• [TASK TO COMPLETE]: Quote exactly the lines from the line containing "The Blender Python" to the line containing "bush('bush', 994, 1.7, 2.7, 'round", both lines included, please, and nothing more.

• [DATA FOR PROCESSING]:

begin

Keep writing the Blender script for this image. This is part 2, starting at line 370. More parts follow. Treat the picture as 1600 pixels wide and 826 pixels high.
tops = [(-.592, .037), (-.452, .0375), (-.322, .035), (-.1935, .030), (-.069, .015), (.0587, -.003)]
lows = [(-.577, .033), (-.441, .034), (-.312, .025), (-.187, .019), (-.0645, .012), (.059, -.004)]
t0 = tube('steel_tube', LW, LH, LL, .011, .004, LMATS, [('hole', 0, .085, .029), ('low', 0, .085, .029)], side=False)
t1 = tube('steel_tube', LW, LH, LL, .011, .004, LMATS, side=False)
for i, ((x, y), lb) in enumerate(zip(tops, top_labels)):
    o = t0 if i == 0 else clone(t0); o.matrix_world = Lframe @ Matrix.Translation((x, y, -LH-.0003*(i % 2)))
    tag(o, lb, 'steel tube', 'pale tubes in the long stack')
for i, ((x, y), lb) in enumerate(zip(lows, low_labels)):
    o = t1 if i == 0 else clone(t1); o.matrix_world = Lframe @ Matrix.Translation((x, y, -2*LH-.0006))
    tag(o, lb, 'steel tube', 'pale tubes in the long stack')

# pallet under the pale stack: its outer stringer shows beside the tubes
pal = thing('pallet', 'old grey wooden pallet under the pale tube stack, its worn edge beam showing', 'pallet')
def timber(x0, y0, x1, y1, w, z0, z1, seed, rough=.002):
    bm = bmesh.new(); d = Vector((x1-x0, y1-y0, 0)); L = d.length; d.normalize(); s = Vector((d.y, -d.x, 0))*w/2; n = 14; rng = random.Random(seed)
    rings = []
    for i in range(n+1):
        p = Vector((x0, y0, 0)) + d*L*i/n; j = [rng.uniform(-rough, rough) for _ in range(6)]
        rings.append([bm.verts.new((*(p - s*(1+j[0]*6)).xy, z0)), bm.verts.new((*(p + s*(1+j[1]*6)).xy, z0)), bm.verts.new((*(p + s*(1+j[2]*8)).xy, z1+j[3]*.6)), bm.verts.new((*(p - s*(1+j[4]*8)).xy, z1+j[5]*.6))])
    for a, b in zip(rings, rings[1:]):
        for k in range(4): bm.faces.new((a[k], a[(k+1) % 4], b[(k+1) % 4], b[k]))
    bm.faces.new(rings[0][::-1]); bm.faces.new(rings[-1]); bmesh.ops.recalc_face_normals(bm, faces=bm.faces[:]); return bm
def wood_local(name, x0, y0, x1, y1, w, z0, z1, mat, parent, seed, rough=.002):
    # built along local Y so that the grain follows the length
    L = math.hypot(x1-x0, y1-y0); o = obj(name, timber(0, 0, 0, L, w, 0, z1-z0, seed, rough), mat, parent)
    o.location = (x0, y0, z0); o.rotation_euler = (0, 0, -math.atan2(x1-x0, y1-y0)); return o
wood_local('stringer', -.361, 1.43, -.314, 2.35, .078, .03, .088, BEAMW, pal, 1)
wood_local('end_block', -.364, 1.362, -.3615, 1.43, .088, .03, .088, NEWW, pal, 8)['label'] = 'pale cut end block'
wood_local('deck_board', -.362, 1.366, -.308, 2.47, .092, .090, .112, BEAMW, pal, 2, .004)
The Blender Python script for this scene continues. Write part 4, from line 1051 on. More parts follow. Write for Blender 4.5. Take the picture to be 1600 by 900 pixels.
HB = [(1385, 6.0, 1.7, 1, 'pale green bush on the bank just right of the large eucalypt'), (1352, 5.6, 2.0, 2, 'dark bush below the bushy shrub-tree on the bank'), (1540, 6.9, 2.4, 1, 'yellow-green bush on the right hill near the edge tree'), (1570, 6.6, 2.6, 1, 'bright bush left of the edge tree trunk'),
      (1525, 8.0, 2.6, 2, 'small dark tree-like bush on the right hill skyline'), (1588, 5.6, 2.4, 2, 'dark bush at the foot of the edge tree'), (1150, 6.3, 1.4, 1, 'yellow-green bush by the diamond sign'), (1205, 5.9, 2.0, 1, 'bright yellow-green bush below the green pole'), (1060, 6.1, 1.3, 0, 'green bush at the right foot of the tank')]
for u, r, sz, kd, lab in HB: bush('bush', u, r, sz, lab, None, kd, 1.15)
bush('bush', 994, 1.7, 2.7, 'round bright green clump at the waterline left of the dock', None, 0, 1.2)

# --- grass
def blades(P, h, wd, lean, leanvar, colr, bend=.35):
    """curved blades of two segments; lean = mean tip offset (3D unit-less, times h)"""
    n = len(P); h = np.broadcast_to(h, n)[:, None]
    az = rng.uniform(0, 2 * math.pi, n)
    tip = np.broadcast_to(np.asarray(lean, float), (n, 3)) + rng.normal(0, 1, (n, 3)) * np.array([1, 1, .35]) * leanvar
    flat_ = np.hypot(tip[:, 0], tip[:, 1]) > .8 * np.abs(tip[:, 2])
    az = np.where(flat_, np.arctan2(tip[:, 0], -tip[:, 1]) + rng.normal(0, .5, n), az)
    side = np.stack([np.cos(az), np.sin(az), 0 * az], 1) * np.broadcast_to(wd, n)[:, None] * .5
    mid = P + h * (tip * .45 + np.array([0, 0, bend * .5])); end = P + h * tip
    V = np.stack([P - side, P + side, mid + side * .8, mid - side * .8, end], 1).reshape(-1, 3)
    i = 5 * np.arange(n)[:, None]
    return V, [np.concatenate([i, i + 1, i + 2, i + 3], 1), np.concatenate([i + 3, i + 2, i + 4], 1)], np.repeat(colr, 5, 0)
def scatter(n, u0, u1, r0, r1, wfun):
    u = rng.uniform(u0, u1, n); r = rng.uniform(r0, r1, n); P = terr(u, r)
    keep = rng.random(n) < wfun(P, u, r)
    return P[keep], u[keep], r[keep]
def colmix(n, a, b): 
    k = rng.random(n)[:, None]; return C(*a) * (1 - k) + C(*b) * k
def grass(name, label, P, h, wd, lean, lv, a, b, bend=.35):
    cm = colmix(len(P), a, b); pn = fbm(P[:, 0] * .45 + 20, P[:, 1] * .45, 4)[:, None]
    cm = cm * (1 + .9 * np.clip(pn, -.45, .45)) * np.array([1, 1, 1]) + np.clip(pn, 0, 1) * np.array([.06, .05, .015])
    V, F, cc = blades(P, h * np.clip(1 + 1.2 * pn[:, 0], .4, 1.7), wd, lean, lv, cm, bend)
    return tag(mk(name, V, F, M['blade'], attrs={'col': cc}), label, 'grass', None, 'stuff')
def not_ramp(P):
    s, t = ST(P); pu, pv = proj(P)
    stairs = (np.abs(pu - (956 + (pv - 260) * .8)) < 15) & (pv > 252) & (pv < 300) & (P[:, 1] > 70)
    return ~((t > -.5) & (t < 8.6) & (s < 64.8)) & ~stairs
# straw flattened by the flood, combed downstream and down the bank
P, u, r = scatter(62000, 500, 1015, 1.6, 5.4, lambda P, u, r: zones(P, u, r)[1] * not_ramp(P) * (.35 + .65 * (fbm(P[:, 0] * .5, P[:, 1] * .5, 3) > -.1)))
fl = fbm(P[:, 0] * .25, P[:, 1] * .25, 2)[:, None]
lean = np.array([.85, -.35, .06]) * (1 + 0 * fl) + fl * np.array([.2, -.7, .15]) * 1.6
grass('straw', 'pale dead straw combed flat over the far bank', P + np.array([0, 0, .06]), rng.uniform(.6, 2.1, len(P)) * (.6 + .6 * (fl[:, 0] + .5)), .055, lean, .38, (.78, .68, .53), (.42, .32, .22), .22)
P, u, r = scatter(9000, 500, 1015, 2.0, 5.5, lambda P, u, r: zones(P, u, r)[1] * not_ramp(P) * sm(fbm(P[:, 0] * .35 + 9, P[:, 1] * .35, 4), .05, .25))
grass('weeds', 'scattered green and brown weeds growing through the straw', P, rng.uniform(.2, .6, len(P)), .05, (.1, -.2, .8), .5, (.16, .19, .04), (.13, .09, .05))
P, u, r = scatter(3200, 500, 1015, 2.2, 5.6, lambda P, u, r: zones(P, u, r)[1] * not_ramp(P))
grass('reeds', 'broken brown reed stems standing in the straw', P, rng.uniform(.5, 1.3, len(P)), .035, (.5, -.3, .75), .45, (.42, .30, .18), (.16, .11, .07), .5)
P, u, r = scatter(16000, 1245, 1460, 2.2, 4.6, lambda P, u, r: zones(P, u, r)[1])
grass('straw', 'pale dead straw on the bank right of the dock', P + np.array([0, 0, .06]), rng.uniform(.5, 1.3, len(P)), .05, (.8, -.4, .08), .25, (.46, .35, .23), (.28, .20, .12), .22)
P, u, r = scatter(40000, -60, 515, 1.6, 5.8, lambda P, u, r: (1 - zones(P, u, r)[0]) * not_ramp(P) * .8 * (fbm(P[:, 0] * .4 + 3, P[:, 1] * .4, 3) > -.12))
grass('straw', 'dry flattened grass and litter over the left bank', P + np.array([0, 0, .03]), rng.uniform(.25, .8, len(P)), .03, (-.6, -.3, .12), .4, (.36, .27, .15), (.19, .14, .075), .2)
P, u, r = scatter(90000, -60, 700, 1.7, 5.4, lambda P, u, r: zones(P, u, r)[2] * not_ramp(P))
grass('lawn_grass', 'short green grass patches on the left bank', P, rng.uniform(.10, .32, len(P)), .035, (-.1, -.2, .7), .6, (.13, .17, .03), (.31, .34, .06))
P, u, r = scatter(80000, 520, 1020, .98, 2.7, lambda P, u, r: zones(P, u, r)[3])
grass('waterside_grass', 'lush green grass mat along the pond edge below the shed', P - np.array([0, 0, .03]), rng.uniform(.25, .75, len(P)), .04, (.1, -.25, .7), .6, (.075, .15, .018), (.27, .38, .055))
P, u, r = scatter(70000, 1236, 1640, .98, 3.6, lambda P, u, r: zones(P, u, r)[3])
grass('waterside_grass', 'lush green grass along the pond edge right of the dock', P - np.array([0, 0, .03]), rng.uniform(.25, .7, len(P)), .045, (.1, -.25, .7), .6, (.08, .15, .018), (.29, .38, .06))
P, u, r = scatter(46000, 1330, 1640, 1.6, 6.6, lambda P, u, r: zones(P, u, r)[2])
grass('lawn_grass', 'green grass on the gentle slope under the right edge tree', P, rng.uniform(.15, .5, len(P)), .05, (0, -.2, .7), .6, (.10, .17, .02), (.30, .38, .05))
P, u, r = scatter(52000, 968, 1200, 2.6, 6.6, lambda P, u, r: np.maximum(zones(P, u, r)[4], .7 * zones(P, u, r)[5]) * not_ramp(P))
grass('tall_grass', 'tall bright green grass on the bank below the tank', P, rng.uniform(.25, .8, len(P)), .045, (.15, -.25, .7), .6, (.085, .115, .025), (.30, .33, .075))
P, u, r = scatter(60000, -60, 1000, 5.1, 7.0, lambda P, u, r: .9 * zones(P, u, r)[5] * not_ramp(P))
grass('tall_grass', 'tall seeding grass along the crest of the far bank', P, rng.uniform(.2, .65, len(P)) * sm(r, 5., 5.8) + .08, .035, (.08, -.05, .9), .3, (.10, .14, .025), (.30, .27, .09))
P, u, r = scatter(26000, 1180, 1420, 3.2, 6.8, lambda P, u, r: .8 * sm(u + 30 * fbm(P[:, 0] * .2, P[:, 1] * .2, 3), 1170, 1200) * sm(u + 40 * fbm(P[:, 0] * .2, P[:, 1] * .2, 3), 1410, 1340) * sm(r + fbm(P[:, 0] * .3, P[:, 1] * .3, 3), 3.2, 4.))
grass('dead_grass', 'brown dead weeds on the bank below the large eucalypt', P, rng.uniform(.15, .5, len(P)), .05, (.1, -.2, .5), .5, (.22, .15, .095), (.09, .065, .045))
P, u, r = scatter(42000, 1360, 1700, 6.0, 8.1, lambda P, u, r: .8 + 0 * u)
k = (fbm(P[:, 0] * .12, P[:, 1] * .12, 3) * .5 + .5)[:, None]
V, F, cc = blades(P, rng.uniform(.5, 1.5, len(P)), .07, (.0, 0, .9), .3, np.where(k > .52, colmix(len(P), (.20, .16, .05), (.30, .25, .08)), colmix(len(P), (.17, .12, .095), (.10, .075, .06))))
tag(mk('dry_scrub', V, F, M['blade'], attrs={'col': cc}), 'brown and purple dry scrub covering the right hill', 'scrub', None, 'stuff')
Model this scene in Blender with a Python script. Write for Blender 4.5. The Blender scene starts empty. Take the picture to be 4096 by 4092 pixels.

end

• [SOLUTION TO THE PROBLEM]:
The Blender Python script for this scene continues. Write part 4, from line 1051 on. More parts follow. Write for Blender 4.5. Take the picture to be 1600 by 900 pixels.
HB = [(1385, 6.0, 1.7, 1, 'pale green bush on the bank just right of the large eucalypt'), (1352, 5.6, 2.0, 2, 'dark bush below the bushy shrub-tree on the bank'), (1540, 6.9, 2.4, 1, 'yellow-green bush on the right hill near the edge tree'), (1570, 6.6, 2.6, 1, 'bright bush left of the edge tree trunk'),
      (1525, 8.0, 2.6, 2, 'small dark tree-like bush on the right hill skyline'), (1588, 5.6, 2.4, 2, 'dark bush at the foot of the edge tree'), (1150, 6.3, 1.4, 1, 'yellow-green bush by the diamond sign'), (1205, 5.9, 2.0, 1, 'bright yellow-green bush below the green pole'), (1060, 6.1, 1.3, 0, 'green bush at the right foot of the tank')]
for u, r, sz, kd, lab in HB: bush('bush', u, r, sz, lab, None, kd, 1.15)
bush('bush', 994, 1.7, 2.7, 'round bright green clump at the waterline left of the dock', None, 0, 1.2)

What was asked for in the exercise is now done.